Beijing is among the most popular tourist destinations in China. The multitude of spots of cultural significance lends the city a timeless appeal to travelers from afar.

Except for those who are familiar with the city's quite decent public transport network, most travelers have to rely on the variety of day tours to visit most of its famous tourist attractions. In fact, day tours are so far the best way, especially for individual travelers on their first trip to the city, to appreciate what Beijing has to offer.

But taking a day tour is not always as easy or enjoyable as it should be.

Inadequacy of information is of course one of the difficulties. In spite of all the advertisements for day tours one can find on the Internet, in guide books, or on sign posts at bus stops, navigating the city's day tour market and finding the one that best suits your needs can be frustrating and exhausting at the same time.

Let alone strangers who may not know a thing about our language, even long-time local residents may have difficulty in finding the right place for information about some rather commonplace day tours. .

Of course many travelers come here with a rough idea of where to go.
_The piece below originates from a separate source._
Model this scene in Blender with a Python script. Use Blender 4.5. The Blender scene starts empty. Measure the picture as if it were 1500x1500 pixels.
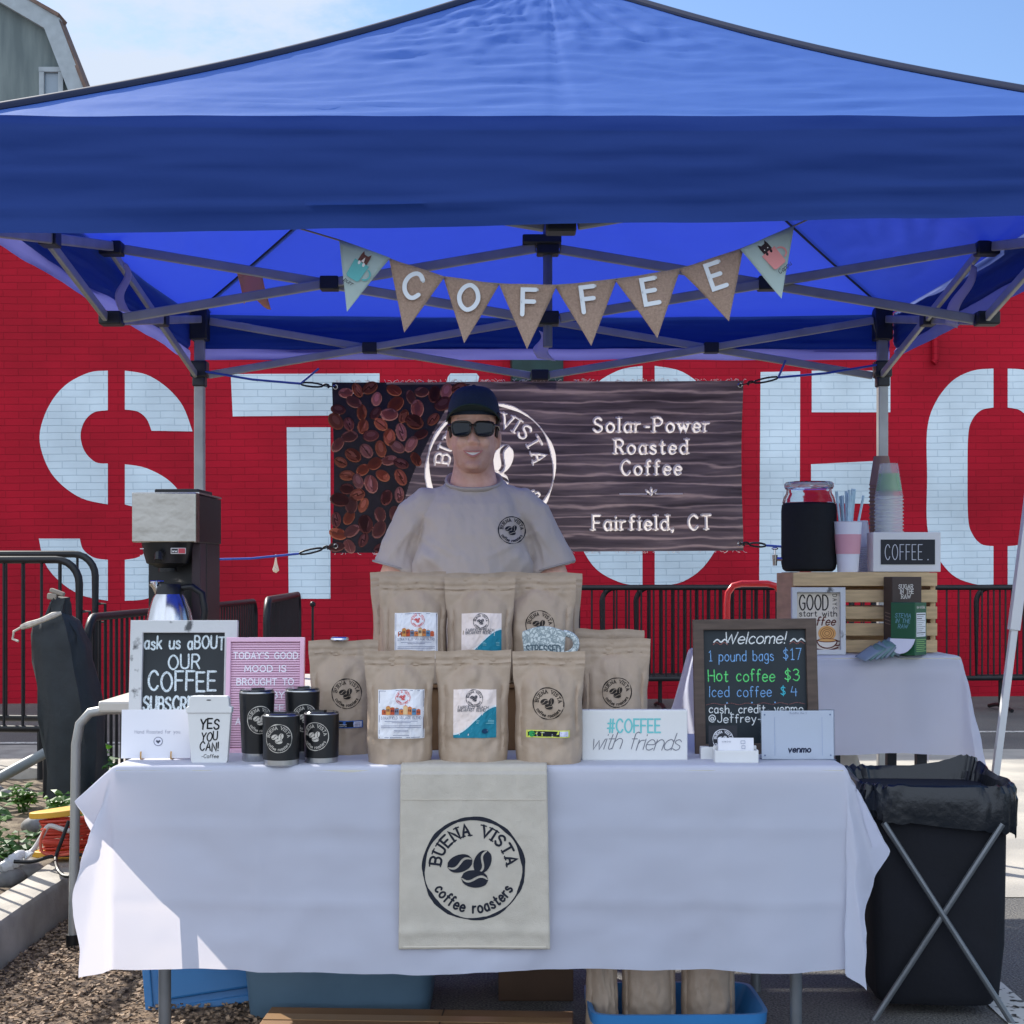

But once there, they can sometimes find things to be quite different.

We have had a constant feed of complaints from tourists about irresponsible or even dishonest day tour operators. In some extreme cases, tourists were taken to places other than their desired destinations, or even forced to buy "souvenirs" so their guides could take kickbacks.

It would not be fair to say the authorities have been indifferent. We have heard about calls and moves to install order and standards. But improvement has been surprisingly tardy over the years.

Given tourism's potential to be a major source of local revenues, this is truly bewildering.

Now that the authorities are beginning to do the clean-up - they have disqualified four tourist sites from the local day tour market for such offenses as cheating - we hope they can go far enough this time.

Such moves are not only essential for tourists' experiences in the city, but also for a healthy future for the local tourism industry.

It is not just for the upcoming Olympics that the city needs to take measures to make itself more tourist-friendly.